Suzanne B. Conlon (born 1939) is a United States federal judge.
Born in Portland, Oregon, Conlon received a B.A. from Mundelein College in 1963, a J.D. from Loyola University Chicago School of Law in 1968, and a Diploma in Foreign and Comparative Law from the University of London in 1971. She was a law clerk to the Hon. Edwin Robson, U.S. District Court, Northern District of Illinois from 1968 to 1971. She was in private practice in Chicago, Illinois from 1972 to 1975. She was a member of the faculty of DePaul University from 1972 to 1975, as an assistant professor from 1972 to 1973 and a lecturer from 1973 to 1975. She was an assistant United States Attorney of the Northern District of Illinois from 1976 to 1977, of the Central District of California from 1977 to 1982, and in Illinois again from 1982 to 1986. She was assistant general counsel to the U.S. Sentencing Commission in 1986, and was executive director of the Commission from 1986 to 1987. She was a special counsel to Associate U.S. Attorney General Stephen S. Trott in 1988. She has been an Adjunct professor, Northwestern University School of Law from 1991 to the present.
On April 2, 1987, Conlon was nominated by President Ronald Reagan to a seat on the United States District Court for the Northern District of Illinois vacated by Thomas R. McMillen. She was confirmed by the United States Senate on February 19, 1988, and received her commission on February 22, 1988. She assumed senior status on April 17, 2004.
In 2011, Conlon ruled in favor of Anita Alvarez (in her official capacity as State's Attorney for Cook County) in the defendant's motion to dismiss ACLU v. Alvarez on the grounds of lack of jurisdiction by the district court. The suit sought to address the constitutionality of a state act that prohibits citizens from audio-taping on-duty police officers without the consent of the officers, with the ACLU arguing that the act ran counter to First Amendment principles.[1]

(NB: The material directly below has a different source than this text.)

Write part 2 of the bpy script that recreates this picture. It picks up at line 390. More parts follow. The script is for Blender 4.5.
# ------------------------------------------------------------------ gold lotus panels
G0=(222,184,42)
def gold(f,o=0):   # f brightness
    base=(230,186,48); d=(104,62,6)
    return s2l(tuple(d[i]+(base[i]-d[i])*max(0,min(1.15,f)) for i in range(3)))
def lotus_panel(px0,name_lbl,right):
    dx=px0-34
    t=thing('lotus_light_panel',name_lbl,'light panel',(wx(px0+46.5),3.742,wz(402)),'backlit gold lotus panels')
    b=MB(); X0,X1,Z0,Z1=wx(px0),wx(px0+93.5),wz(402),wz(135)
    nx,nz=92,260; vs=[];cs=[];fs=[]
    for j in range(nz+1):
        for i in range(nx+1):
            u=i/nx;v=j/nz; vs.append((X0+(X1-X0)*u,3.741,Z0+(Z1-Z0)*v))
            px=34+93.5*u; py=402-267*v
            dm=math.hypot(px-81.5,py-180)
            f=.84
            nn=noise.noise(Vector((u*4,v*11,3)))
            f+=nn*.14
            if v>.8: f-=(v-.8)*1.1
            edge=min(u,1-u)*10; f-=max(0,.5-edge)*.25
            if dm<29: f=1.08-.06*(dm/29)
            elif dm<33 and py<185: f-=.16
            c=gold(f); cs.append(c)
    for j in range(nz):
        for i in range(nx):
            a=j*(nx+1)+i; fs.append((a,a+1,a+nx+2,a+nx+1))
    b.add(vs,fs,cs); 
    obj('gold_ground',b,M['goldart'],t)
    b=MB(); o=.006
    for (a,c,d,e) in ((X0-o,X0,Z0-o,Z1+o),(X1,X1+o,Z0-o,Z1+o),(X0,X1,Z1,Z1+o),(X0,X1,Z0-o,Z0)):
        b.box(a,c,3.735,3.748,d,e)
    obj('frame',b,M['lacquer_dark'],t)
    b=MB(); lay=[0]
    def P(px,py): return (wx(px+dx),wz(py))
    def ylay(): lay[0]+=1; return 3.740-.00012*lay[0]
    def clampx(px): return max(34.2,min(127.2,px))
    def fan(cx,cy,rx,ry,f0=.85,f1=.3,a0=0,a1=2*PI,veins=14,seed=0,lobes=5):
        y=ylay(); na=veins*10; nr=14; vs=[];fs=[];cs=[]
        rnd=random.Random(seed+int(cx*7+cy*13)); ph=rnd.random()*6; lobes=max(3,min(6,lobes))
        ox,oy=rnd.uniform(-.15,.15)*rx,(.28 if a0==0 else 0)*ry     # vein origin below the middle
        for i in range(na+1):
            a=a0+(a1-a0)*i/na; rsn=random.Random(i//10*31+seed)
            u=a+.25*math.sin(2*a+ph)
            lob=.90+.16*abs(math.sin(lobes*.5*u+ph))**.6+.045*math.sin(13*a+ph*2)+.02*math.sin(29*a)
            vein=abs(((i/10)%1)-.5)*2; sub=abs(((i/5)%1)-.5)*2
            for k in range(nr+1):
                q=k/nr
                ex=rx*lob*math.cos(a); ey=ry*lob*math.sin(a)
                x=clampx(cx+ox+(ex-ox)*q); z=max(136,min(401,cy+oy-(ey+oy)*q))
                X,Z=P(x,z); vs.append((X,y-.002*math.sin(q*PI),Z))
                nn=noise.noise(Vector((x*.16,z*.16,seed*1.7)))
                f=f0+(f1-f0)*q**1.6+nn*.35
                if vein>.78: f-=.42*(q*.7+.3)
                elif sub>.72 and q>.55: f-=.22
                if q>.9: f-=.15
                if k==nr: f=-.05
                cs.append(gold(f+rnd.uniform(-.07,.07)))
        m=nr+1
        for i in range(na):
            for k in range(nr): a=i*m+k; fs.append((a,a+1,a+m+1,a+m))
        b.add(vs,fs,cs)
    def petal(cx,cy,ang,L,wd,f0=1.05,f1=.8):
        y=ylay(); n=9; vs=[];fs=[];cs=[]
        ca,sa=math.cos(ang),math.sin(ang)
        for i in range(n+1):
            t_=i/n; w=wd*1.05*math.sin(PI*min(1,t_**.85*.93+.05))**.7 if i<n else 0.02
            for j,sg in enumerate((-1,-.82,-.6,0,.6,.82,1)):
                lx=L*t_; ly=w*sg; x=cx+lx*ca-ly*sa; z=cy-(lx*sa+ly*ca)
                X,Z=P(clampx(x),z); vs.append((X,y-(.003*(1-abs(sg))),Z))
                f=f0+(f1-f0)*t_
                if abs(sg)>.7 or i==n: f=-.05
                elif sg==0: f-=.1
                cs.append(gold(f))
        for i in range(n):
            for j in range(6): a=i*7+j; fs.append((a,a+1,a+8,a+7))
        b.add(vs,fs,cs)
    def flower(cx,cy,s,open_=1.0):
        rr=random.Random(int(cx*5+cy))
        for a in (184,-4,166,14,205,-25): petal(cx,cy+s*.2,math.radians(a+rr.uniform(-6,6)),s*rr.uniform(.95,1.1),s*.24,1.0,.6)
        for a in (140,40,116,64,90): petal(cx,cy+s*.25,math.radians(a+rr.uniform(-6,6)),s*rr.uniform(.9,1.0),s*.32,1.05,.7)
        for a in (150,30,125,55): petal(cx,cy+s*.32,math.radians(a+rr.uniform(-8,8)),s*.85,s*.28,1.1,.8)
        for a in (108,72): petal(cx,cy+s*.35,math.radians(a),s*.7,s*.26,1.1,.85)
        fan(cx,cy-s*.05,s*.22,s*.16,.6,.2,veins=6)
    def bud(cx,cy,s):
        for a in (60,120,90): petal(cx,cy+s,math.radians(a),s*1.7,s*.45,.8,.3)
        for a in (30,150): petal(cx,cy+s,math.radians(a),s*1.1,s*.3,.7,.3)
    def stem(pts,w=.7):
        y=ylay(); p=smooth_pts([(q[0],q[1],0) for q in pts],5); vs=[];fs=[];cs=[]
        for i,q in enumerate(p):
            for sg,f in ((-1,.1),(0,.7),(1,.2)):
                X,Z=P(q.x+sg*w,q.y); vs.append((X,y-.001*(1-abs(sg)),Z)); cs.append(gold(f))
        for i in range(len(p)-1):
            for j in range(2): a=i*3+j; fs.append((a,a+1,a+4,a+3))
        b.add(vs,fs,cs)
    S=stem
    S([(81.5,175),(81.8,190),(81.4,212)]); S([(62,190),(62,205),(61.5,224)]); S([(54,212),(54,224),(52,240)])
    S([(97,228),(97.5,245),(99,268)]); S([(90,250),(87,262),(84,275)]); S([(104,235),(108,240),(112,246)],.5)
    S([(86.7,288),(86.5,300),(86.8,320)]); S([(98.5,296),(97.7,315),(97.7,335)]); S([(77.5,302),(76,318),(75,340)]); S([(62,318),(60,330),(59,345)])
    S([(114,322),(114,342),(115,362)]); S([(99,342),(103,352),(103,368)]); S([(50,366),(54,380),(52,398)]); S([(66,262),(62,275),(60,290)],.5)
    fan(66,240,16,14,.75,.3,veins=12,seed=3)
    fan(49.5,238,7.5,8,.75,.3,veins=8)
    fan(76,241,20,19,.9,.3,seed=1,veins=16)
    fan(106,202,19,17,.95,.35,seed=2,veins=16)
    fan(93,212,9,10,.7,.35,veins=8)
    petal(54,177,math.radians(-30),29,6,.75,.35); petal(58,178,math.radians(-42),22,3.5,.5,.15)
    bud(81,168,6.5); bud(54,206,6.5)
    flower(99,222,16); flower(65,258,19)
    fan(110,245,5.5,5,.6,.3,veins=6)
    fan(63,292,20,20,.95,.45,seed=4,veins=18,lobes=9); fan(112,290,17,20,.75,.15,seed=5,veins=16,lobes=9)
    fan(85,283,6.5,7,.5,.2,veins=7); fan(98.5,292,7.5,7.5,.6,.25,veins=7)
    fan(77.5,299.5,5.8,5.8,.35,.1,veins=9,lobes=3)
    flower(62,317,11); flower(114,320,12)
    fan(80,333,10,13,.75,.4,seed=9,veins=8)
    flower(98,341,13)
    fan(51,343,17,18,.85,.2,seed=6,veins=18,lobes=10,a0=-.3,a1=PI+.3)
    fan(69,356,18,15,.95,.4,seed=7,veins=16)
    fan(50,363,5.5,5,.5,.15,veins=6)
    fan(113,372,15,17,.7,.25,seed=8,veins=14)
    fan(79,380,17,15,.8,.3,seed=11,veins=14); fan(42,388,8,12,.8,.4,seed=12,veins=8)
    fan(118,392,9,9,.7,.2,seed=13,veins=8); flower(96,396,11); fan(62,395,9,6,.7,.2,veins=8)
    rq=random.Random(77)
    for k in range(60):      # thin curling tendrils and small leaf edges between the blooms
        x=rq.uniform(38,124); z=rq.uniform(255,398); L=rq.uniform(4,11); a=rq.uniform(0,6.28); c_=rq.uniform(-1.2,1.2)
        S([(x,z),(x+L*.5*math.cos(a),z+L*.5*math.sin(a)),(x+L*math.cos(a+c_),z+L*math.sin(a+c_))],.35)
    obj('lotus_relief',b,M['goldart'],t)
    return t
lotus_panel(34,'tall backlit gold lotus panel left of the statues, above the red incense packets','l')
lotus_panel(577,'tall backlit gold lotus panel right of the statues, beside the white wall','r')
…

Conlon has been rated by lawyers as a judge that has the lowest amount of pending cases in the entire Northern District of Illinois court, but has been criticized by other lawyers over her temperament. Lawyers have said to accomplish her goal of a small docket, Conlon makes inappropriate demands on attorneys. Attorneys have been critical on Conlon's scheduling, claiming it can be unrealistic, but is nonetheless enforced inflexibly. The Chicago Bar Association and many judicial rating websites have claimed she has unacceptable behavior for a federal judge. It has been suggested that she has the tendency to use the jury or others to call out attorneys that are late.[2]
Conlon's temperament has been noted in a couple of notable controversies during her tenure as a federal judge. First, she fired a law clerk for refusing to carry her lunch up a flight of stairs when the elevator was not working. Second, she fired a law clerk on September 11, 2001 for complying with a evacuation order on the Senator Everett Dirksen Federal Building in Downtown Chicago.[3]